» **Written task**: Repeat each line of the material below exactly as it appears, minus any pictures.

» **Information supplied**:
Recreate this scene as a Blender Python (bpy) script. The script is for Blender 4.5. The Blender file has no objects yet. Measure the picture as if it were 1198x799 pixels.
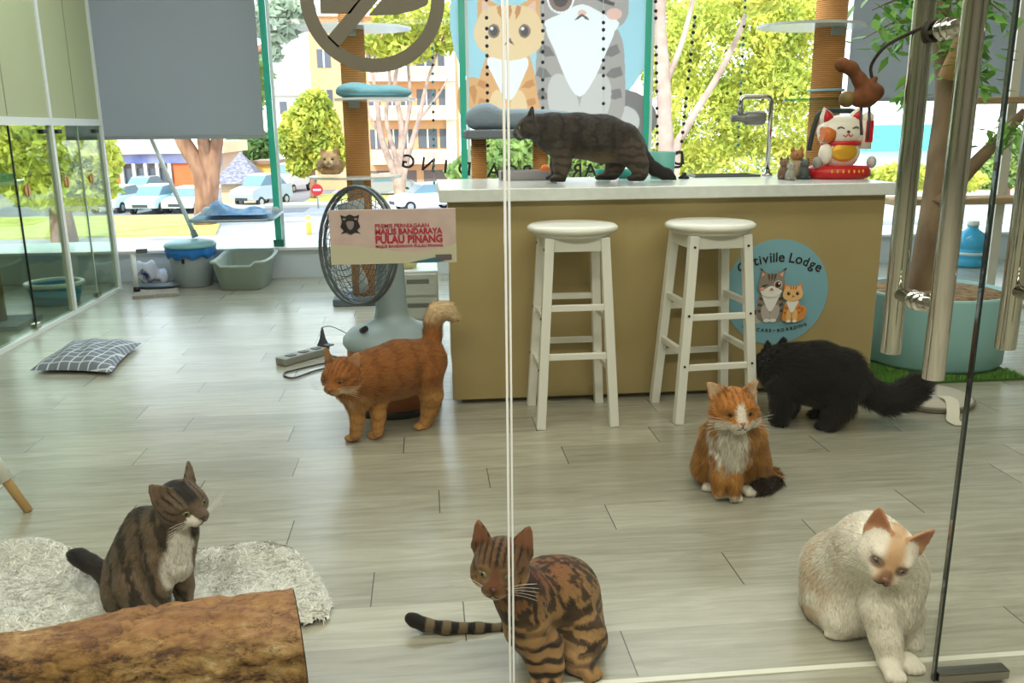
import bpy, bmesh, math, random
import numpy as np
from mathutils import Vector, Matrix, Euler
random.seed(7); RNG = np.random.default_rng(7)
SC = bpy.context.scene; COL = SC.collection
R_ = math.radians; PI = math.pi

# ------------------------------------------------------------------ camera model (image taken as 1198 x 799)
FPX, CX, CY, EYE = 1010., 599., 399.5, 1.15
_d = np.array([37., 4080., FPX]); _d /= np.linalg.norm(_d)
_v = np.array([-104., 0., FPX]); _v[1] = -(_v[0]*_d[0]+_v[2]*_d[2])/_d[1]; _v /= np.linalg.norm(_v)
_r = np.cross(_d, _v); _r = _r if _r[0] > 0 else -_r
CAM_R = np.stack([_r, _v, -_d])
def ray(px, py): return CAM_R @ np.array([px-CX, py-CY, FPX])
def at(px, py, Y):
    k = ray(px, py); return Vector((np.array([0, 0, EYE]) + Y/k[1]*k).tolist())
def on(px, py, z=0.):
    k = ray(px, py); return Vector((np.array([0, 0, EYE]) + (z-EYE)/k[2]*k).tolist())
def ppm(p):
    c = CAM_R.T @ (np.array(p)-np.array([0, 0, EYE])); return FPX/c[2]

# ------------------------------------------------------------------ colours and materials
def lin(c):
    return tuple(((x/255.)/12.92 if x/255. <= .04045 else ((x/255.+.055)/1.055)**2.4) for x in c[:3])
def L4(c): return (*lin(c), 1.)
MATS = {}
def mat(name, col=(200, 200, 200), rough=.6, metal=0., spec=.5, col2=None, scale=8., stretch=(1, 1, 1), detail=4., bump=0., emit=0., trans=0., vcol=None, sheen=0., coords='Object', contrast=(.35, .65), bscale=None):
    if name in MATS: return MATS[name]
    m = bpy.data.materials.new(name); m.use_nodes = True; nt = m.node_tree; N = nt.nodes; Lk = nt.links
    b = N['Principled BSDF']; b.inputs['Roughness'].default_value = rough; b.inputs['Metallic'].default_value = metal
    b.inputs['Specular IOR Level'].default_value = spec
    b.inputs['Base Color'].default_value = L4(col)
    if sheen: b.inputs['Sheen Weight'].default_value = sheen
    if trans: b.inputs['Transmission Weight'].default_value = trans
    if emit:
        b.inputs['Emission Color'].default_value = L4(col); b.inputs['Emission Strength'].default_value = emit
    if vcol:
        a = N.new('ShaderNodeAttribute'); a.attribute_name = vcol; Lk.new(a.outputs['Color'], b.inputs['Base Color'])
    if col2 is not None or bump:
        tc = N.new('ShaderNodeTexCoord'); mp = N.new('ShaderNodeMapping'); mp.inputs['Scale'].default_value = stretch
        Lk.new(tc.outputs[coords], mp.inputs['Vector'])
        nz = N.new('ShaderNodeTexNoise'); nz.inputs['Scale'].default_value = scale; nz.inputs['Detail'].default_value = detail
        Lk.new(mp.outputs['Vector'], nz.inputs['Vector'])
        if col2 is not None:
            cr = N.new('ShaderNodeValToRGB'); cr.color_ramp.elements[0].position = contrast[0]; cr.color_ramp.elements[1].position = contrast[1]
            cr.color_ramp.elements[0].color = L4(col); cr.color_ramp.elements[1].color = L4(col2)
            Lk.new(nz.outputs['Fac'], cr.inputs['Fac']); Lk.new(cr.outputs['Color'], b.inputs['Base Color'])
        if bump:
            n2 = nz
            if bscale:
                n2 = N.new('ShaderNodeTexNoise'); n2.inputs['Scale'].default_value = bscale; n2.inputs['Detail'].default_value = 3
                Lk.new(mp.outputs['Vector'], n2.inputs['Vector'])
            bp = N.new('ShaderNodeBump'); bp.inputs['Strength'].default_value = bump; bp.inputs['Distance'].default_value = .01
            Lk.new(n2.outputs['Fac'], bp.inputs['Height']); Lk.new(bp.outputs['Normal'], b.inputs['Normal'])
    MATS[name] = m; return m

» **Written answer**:
Recreate this scene as a Blender Python (bpy) script. The script is for Blender 4.5. The Blender file has no objects yet. Measure the picture as if it were 1198x799 pixels.
import bpy, bmesh, math, random
import numpy as np
from mathutils import Vector, Matrix, Euler
random.seed(7); RNG = np.random.default_rng(7)
SC = bpy.context.scene; COL = SC.collection
R_ = math.radians; PI = math.pi

# ------------------------------------------------------------------ camera model (image taken as 1198 x 799)
FPX, CX, CY, EYE = 1010., 599., 399.5, 1.15
_d = np.array([37., 4080., FPX]); _d /= np.linalg.norm(_d)
_v = np.array([-104., 0., FPX]); _v[1] = -(_v[0]*_d[0]+_v[2]*_d[2])/_d[1]; _v /= np.linalg.norm(_v)
_r = np.cross(_d, _v); _r = _r if _r[0] > 0 else -_r
CAM_R = np.stack([_r, _v, -_d])
def ray(px, py): return CAM_R @ np.array([px-CX, py-CY, FPX])
def at(px, py, Y):
    k = ray(px, py); return Vector((np.array([0, 0, EYE]) + Y/k[1]*k).tolist())
def on(px, py, z=0.):
    k = ray(px, py); return Vector((np.array([0, 0, EYE]) + (z-EYE)/k[2]*k).tolist())
def ppm(p):
    c = CAM_R.T @ (np.array(p)-np.array([0, 0, EYE])); return FPX/c[2]

# ------------------------------------------------------------------ colours and materials
def lin(c):
    return tuple(((x/255.)/12.92 if x/255. <= .04045 else ((x/255.+.055)/1.055)**2.4) for x in c[:3])
def L4(c): return (*lin(c), 1.)
MATS = {}
def mat(name, col=(200, 200, 200), rough=.6, metal=0., spec=.5, col2=None, scale=8., stretch=(1, 1, 1), detail=4., bump=0., emit=0., trans=0., vcol=None, sheen=0., coords='Object', contrast=(.35, .65), bscale=None):
    if name in MATS: return MATS[name]
    m = bpy.data.materials.new(name); m.use_nodes = True; nt = m.node_tree; N = nt.nodes; Lk = nt.links
    b = N['Principled BSDF']; b.inputs['Roughness'].default_value = rough; b.inputs['Metallic'].default_value = metal
    b.inputs['Specular IOR Level'].default_value = spec
    b.inputs['Base Color'].default_value = L4(col)
    if sheen: b.inputs['Sheen Weight'].default_value = sheen
    if trans: b.inputs['Transmission Weight'].default_value = trans
    if emit:
        b.inputs['Emission Color'].default_value = L4(col); b.inputs['Emission Strength'].default_value = emit
    if vcol:
        a = N.new('ShaderNodeAttribute'); a.attribute_name = vcol; Lk.new(a.outputs['Color'], b.inputs['Base Color'])
    if col2 is not None or bump:
        tc = N.new('ShaderNodeTexCoord'); mp = N.new('ShaderNodeMapping'); mp.inputs['Scale'].default_value = stretch
        Lk.new(tc.outputs[coords], mp.inputs['Vector'])
        nz = N.new('ShaderNodeTexNoise'); nz.inputs['Scale'].default_value = scale; nz.inputs['Detail'].default_value = detail
        Lk.new(mp.outputs['Vector'], nz.inputs['Vector'])
        if col2 is not None:
            cr = N.new('ShaderNodeValToRGB'); cr.color_ramp.elements[0].position = contrast[0]; cr.color_ramp.elements[1].position = contrast[1]
            cr.color_ramp.elements[0].color = L4(col); cr.color_ramp.elements[1].color = L4(col2)
            Lk.new(nz.outputs['Fac'], cr.inputs['Fac']); Lk.new(cr.outputs['Color'], b.inputs['Base Color'])
        if bump:
            n2 = nz
            if bscale:
                n2 = N.new('ShaderNodeTexNoise'); n2.inputs['Scale'].default_value = bscale; n2.inputs['Detail'].default_value = 3
                Lk.new(mp.outputs['Vector'], n2.inputs['Vector'])
            bp = N.new('ShaderNodeBump'); bp.inputs['Strength'].default_value = bump; bp.inputs['Distance'].default_value = .01
            Lk.new(n2.outputs['Fac'], bp.inputs['Height']); Lk.new(bp.outputs['Normal'], b.inputs['Normal'])
    MATS[name] = m; return m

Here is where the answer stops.